The right approach is to use the AV Preeminent rating as a credibility signal within a broader selection process. Request references. Read client reviews for patterns. Ask about engagement style. The attorneys who are genuinely right for your business will welcome those questions.

My take: why AV ratings matter but are not the whole story

I have held an AV Preeminent rating for years, and I will tell you honestly: it matters to me because it reflects how my peers view my ethics and legal ability. That is not something I take lightly. But when entrepreneurs come to me asking how to find AV attorneys, I always tell them the same thing. The rating got me in the room. What I do in the room is what actually protects your business.

I have seen business owners make expensive mistakes by selecting counsel based almost entirely on credentials and ignoring practical fit. A well-credentialed attorney who does not understand the operational realities of a South Florida startup, or who bills in six-minute increments without explaining the math, can cost a small business far more than a less decorated attorney who communicates clearly and bills predictably.

What I’ve learned over 20 years is that the AV rating tells you an attorney cleared a legitimate threshold for ethics and knowledge. Use it to screen out noise. But then go deeper. Ask about how they handled a contract dispute for a company your size. Ask what they would do in the first 30 days of a commercial litigation matter. The answers reveal far more than any directory. You can read about personalized legal counsel and why attorney fit in commercial matters has a measurable impact on outcomes. The credential opens the door. The relationship is what determines the result.

— Matthew

Work with an AV Preeminent attorney who knows South Florida business

https://fornarolegal.com

At Fornarolegal, Matthew Fornaro holds an AV Preeminent rating earned through over 20 years of court-tested business representation across South Florida. That rating reflects what his peers think of his legal ability and ethics. What it does not capture is the practical, direct approach he brings to contracts, disputes, and business risk for entrepreneurs and startups. If you are building a business and want counsel who has already cleared the highest peer-reviewed bar, the next step is a conversation. Learn how early legal guidance prevents the disputes that cost businesses the most. Or explore specific strategies to protect your Florida enterprise before a problem becomes expensive litigation.

FAQ

What is an AV-rated attorney?

An AV-rated attorney most commonly refers to a lawyer who has earned the Martindale-Hubbell AV Preeminent rating, the highest tier of peer review in the legal profession, based on confidential evaluations by fellow lawyers and judges assessing legal ability and ethics.

Is AV Preeminent the same as an Avvo rating?

No. The two systems are entirely different. Martindale-Hubbell AV Preeminent is a peer-reviewed credential. Avvo generates a 1 to 10 numeric score from a proprietary algorithm using public profile and disciplinary data.

Does an AV rating guarantee my case will succeed?

No.
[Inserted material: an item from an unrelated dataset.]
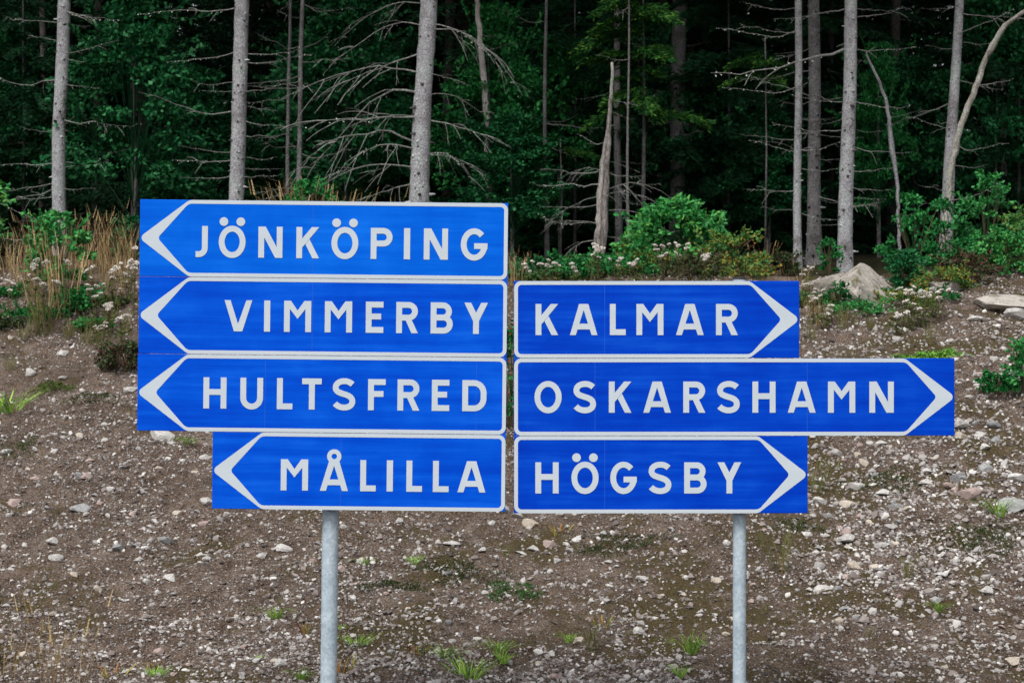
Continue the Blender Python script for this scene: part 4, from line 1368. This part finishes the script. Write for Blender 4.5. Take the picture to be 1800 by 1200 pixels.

The AV designation reflects peer-recognized professional standing and ethics, not case outcomes. It is a credibility signal, not a performance guarantee.

How do I find AV-rated attorneys in South Florida?

You can search Martindale-Hubbell’s directory and filter for AV Preeminent attorneys in Florida, then narrow by practice area. Cross-reference any candidate against online reviews and a direct consultation to assess fit for your specific business matter.

Can a great attorney lack an AV rating?

Absolutely. Newer attorneys and those in niche practice areas may not yet have the peer review history to qualify. The AV test for attorneys rewards established standing, not necessarily current expertise in a highly specific field. An AV rating is a strong signal, not the only one worth considering.